Credit the script as well which not only has the cat and mouse aspects, but tension within both the opposing groups, plus a strong anti-war, pro-tolerance message. It's hard to believe a film as action oriented and suspenseful is based on a play, but it was (Nanawatai by William Mastrosimone), and some of the character dialogue and related themes of mercy, revenge and idealism do peak through on several occasions especially in conversations between the protagonist tank driver Koverchenko and Afghan ally Samad. Blind nationalism is also embodied in the tank commander, played by the excellent George Dzundza, who makes Patton look like a hippy. At times the themes get delivered a little too heavy-handedly as when Koverchenko asks the tank commander "How is it we're the Nazis this time?". Overall though, the message doesn't get in the way of what is a top-notch action/revenge tale.

Other strong attributes of the film are the soundtrack, by Mark Isham, which alternates between haunting and pulse-pounding, the Israeli geography which provides an excellent stand-in for Afghanistan's Kandahar region and Dale Dye's on-point military assistance and advice which always brings verisimilitude to any given war film he's involved in. Also, director Reynolds did some superior work camera-wise which really enhanced the suspense and helped bring clarity to the proceedings.
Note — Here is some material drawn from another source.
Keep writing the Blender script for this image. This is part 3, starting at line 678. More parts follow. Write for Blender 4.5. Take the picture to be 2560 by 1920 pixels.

As for the flaws of the film, well, I guess that depends on how you feel about Jason Patric. I thought he was quite serviceable in this, but he is off-putting to some. Speaking of off-putting, Stephen Baldwin (blech) does have a small role as a cowardly member of the tank crew, but is mercifully limited in screen-time and importance. In short, he is quite easily ignored. As mentioned, Dzundza and Steven Bauer are both quite good in their roles, as is Chaim Girafi who plays Bauer's bad-ass, scavenger cousin Moustafa. Again, if you can get past some of the casting decisions, it's a very good, suspenseful action movie.